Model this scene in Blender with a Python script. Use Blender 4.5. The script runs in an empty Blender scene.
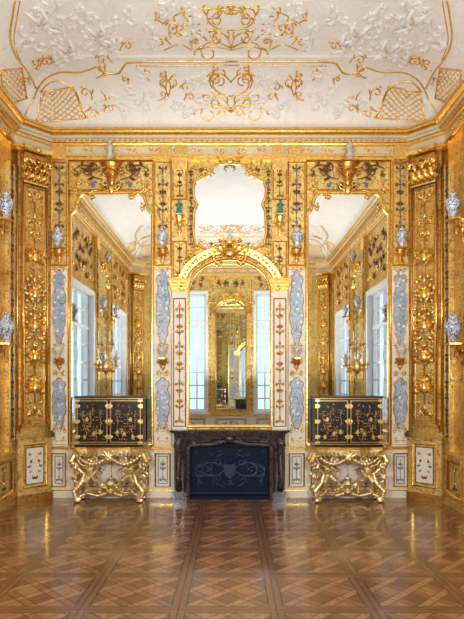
import bpy, bmesh, math, random
from math import sin, cos, pi, radians, sqrt
from mathutils import Vector
from mathutils.bvhtree import BVHTree

# ------------------------------------------------------------ dimensions (metres)
A, HB, CH, L = 3.44, 2.975, 0.465, 9.6      # half width, half back wall, chamfer, room length
ZT = 6.05
S = 60.0
def Z(py): return (497-py)/S
CAM = Vector((0.038, -9.0, 1.87))

# ------------------------------------------------------------ materials
MATS = {}
class N:
    def __init__(s, name):
        s.m = bpy.data.materials.new(name); s.m.use_nodes = True
        s.t = s.m.node_tree; s.b = s.t.nodes['Principled BSDF']
        MATS[name] = s.m
    def n(s, t, **k):
        x = s.t.nodes.new(t)
        for a, v in k.items(): setattr(x, a, v)
        return x
    def put(s, sock, v):
        if isinstance(v, bpy.types.NodeSocket): s.t.links.new(v, sock)
        else: sock.default_value = v
    def math(s, op, a, b=0.0, c=0.0):
        x = s.n('ShaderNodeMath', operation=op)
        s.put(x.inputs[0], a); s.put(x.inputs[1], b)
        return x.outputs[0]
    def pos(s):
        return s.n('ShaderNodeNewGeometry').outputs['Position']
    def noise(s, scale, detail=3, rough=0.5, dist=0.0, vec=None):
        x = s.n('ShaderNodeTexNoise'); s.put(x.inputs['Vector'], vec if vec else s.pos())
        x.inputs['Scale'].default_value = scale; x.inputs['Detail'].default_value = detail
        x.inputs['Roughness'].default_value = rough; x.inputs['Distortion'].default_value = dist
        return x.outputs['Fac']
    def sm(s, v, lo, hi, a=0.0, b=1.0):
        x = s.n('ShaderNodeMapRange', interpolation_type='SMOOTHSTEP')
        s.put(x.inputs[0], v)
        for i, q in enumerate((lo, hi, a, b)): x.inputs[i+1].default_value = q
        return x.outputs[0]
    def mix(s, f, a, b):
        x = s.n('ShaderNodeMix', data_type='RGBA')
        s.put(x.inputs[0], f)
        for i, q in ((6, a), (7, b)):
            s.put(x.inputs[i], (*q, 1) if isinstance(q, tuple) else q)
        return x.outputs[2]
    def contour(s, scale, freq, th, dist=0.6):
        n = s.noise(scale, 1.0, 0.4, dist)
        w = s.math('SINE', s.math('MULTIPLY', n, freq))
        return s.sm(w, th, th+0.15)
    def bump(s, h, strength=0.3, dist=0.01):
        x = s.n('ShaderNodeBump'); x.inputs['Strength'].default_value = strength
        x.inputs['Distance'].default_value = dist
        s.put(x.inputs['Height'], h); s.t.links.new(x.outputs[0], s.b.inputs['Normal'])
    def fin(s, col, rough=0.5, metal=0.0, coat=0.0, spec=None):
        s.put(s.b.inputs['Base Color'], (*col, 1) if isinstance(col, tuple) else col)
        s.put(s.b.inputs['Roughness'], rough); s.put(s.b.inputs['Metallic'], metal)
        s.b.inputs['Coat Weight'].default_value = coat; s.b.inputs['Coat Roughness'].default_value = 0.1
        if spec is not None: s.b.inputs['Specular IOR Level'].default_value = spec
        return s.m

def simple(name, c1, c2, rough, metal, scale=12, bump=0.2, coat=0.0, spec=None):
    m = N(name); n = m.noise(scale, 4)
    m.fin(m.mix(m.sm(n, .3, .7), c1, c2), rough, metal, coat, spec)
    m.bump(n, bump, 0.01)

simple('gold', (1.0,0.71,0.25), (0.80,0.49,0.12), 0.24, 0.92, 25, 0.3)
simple('gold_pale', (0.95,0.76,0.42), (0.62,0.43,0.18), 0.30, 0.8, 30, 0.4)
simple('gold_deep', (0.80,0.44,0.11), (0.50,0.24,0.05), 0.30, 0.85, 25, 0.3)
simple('bronze', (0.24,0.10,0.035), (0.13,0.06,0.03), 0.4, 0.4, 25, 0.2)
simple('blue_accent', (0.10,0.17,0.34), (0.16,0.26,0.42), 0.4, 0.0, 25, 0.1)
simple('red_accent', (0.40,0.09,0.05), (0.30,0.06,0.03), 0.4, 0.0, 25, 0.1)
simple('teal', (0.02,0.26,0.25), (0.02,0.16,0.18), 0.25, 0.0, 25, 0.1, 0.5)
simple('white_wood', (0.78,0.78,0.76), (0.70,0.70,0.68), 0.5, 0.0, 8, 0.05)
simple('stucco', (0.90,0.89,0.87), (0.83,0.82,0.79), 0.7, 0.0, 4, 0.15)
simple('iron', (0.003,0.006,0.018), (0.006,0.012,0.030), 0.45, 0.0, 30, 0.2, 0, .12)
simple('iron_relief', (0.020,0.038,0.085), (0.012,0.024,0.055), 0.38, 0.2, 30, 0.2, 0, .4)
simple('soot', (0.01,0.01,0.012), (0.02,0.02,0.02), 0.8, 0.0, 30, 0.2)
simple('hardware', (0.92,0.66,0.28), (0.72,0.44,0.15), 0.28, 0.85, 30, 0.1)
simple('candle_wax', (0.86,0.83,0.74), (0.80,0.77,0.68), 0.5, 0.0, 8, 0.05)
m = N('crystal'); m.fin((0.86,0.88,0.90), 0.06, 0.35, 0.5)

m = N('gilded_wall')
c = m.contour(5.0, 34, 0.74, 1.2); c2 = m.contour(11.0, 22, 0.72, 1.0); n = m.noise(2.5, 3)
g = m.mix(m.sm(n, .3, .7), (0.83,0.56,0.15), (0.93,0.72,0.29))
g = m.mix(m.math('MULTIPLY', c2, 0.4), g, (0.52,0.28,0.07))
m.fin(m.mix(m.math('MULTIPLY', c, 0.7), g, (0.34,0.16,0.04)), 0.33, 0.5); m.bump(m.math('ADD', c, m.math('MULTIPLY', c2, .5)), 0.6, 0.012)
m = N('gilded_dark')
c = m.contour(6.0, 36, 0.6, 1.4); n = m.noise(3.5, 3)
g = m.mix(m.sm(n, .3, .7), (0.68,0.38,0.08), (0.86,0.59,0.19))
m.fin(m.mix(m.math('MULTIPLY', c, 0.7), g, (0.26,0.11,0.03)), 0.32, 0.6); m.bump(c, 0.7, 0.015)
m = N('cream_wall')
c = m.contour(6.0, 30, 0.86, 1.0); n = m.noise(2.5, 3)
g = m.mix(m.sm(n, .3, .7), (0.79,0.73,0.60), (0.85,0.81,0.72))
m.fin(m.mix(m.math('MULTIPLY', c, 0.5), g, (0.60,0.42,0.16)), 0.45, 0.0); m.bump(c, 0.2, 0.005)
m = N('blue_painting')
c = m.contour(9.0, 34, 0.78, 1.0)
g = m.mix(m.sm(m.noise(4, 2), .3, .7), (0.30,0.42,0.56), (0.44,0.55,0.66))
g = m.mix(m.math('MULTIPLY', c, .8), g, (0.05,0.12,0.24))
v = m.n('ShaderNodeTexVoronoi'); m.put(v.inputs['Vector'], m.pos()); v.inputs['Scale'].default_value = 13
sp = m.sm(v.outputs['Distance'], 0.36, 0.26)
vc = m.mix(m.sm(v.outputs['Color'], .3, .7), (0.55,0.14,0.10), (0.88,0.85,0.74))
m.fin(m.mix(sp, g, vc), 0.35, 0.0, 0.2)
m = N('porcelain')
c = m.contour(18.0, 26, 0.1, 0.8)
m.fin(m.mix(m.math('MULTIPLY', c, .9), (0.74,0.78,0.82), (0.05,0.11,0.30)), 0.12, 0.0, 0.6)
m = N('porcelain_plain')
c = m.contour(14.0, 20, 0.6, 0.8)
m.fin(m.mix(m.math('MULTIPLY', c, .6), (0.66,0.62,0.55), (0.45,0.30,0.16)), 0.2, 0.0, 0.5)
m = N('dark_marble')
n = m.noise(5, 8, 0.65, 2.0)
v = m.sm(m.math('ABSOLUTE', m.math('SUBTRACT', n, 0.5)), 0.0, 0.03, 1.0, 0.0)
g = m.mix(m.sm(m.noise(9, 5, .6, 1), .35, .65), (0.016,0.012,0.015), (0.055,0.037,0.040))
m.fin(m.mix(m.math('MULTIPLY', v, .3), g, (0.22,0.17,0.17)), 0.15, 0.0, 0.4)
m = N('black_lacquer')
c = m.contour(14, 40, 0.93, 1.0)
m.fin(m.mix(m.math('MULTIPLY', c, .5), (0.007,0.006,0.008), (0.35,0.2,0.05)), 0.22, 0.0, 0.4)
m = N('mirror_glass'); m.fin((0.80,0.83,0.82), 0.012, 1.0)
m = N('ceiling_plaster')
n = m.noise(3, 4)
m.fin(m.mix(m.sm(n, .3, .7), (0.86,0.85,0.83), (0.90,0.89,0.87)), 0.7, 0.0); m.bump(m.contour(2.6, 30, 0.4, 0.9), 0.6, 0.02)
m = N('entablature_grey')
n = m.noise(3, 4)
m.fin(m.mix(m.sm(n, .3, .7), (0.64,0.59,0.50), (0.76,0.68,0.48)), 0.45, 0.2)

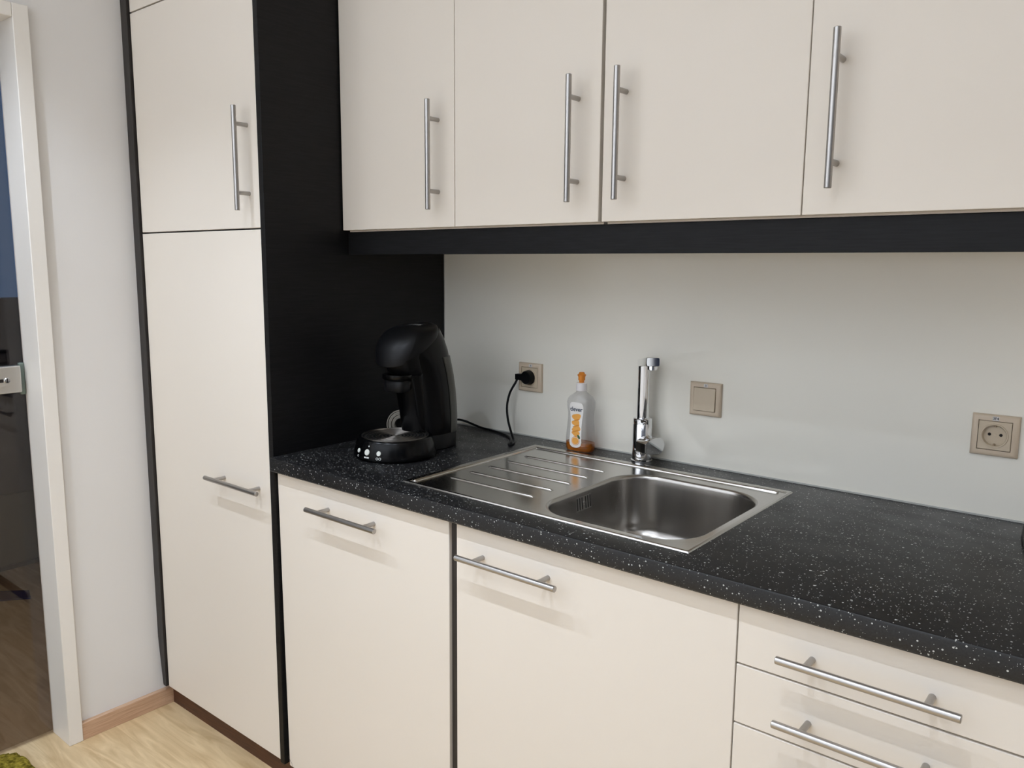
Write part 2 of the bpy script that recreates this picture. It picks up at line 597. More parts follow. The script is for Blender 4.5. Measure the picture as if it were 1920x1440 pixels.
# dark filler against the wall, cut back for the skirting
bm = bmesh.new()
prof = [(-0.617, 0.071), (-0.617, 2.45), (XW + 0.0005, 2.45), (XW + 0.0005, 0.225), (-0.634, 0.075), (-0.632, 0.071)]
loft(bm, [[(x, y, z) for x, z in prof] for y in (-0.609, -0.58)])
obj('filler_strip', bm, 'dark_brown', tc)['label'] = 'black filler strip against the wall'
bm = slab(-0.0185, -0.0003, -0.609, -0.001, 0.0705, 2.45)
obj('side_panel', bm, 'dark', tc, bevel=0.0008)['label'] = 'black wood side panel'
ZS = 1.4568
dd = obj('door', slab(-0.613, -0.0205, YT, -0.583, 0.0705, ZS - 0.002), 'door', tc, bevel=0.0012)
handle(dd, (-0.1575, YT, 0.8035), False)
dd = obj('door', slab(-0.6125, -0.0205, YT, -0.583, ZS + 0.002, 2.0508), 'door', tc, bevel=0.0012)
handle(dd, (-0.0690, YT, 1.6205), True)
dd = obj('door', slab(-0.6125, -0.0205, YT, -0.583, 2.0545, 2.448), 'door', tc, bevel=0.0012)
obj('plinth', slab(-0.634, 0.0, -0.578, -0.56, 0.0, 0.0695), 'plinth', tc)['label'] = 'brown wooden plinth'

# ------------------------------------------------------------------ base cabinets
YB = -0.601
ZB0, ZB1 = 0.0700, 0.8635
# dishwasher-width cabinet next to the tall panel (its front hangs slightly skewed)
b1 = thing('base_cabinet', 'cream base cabinet with one handle, between black tall panel and black upright', 'cabinet',
           (0.298, -0.3, 0), 'base cabinets under the worktop')
obj('carcass', slab(0.003, 0.592, -0.5815, -0.02, 0.071, 0.8635), 'door_edge', b1)
bm = bmesh.new()
pf = [(0.0032, ZB1), (0.0112, ZB0), (0.5920, ZB0), (0.5920, ZB1)]
loft(bm, [[(x, y, z) for x, z in pf] for y in (YB, -0.582)])
dd = obj('door', bm, 'door', b1, bevel=0.0012)
handle(dd, (0.2820, YB, 0.8035), False)
obj('plinth', slab(0.0005, 0.592, -0.578, -0.56, 0.0, 0.0695), 'plinth', b1)['label'] = 'brown wooden plinth'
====
§ Your goal: Repeat the records above exactly, from the first line through the line containing "from mathutils.bvhtree import BVHTree", and leave out the pictures.

§ Answer to this task:
Model this scene in Blender with a Python script. Use Blender 4.5. The script runs in an empty Blender scene.
import bpy, bmesh, math, random
from math import sin, cos, pi, radians, sqrt
from mathutils import Vector
from mathutils.bvhtree import BVHTree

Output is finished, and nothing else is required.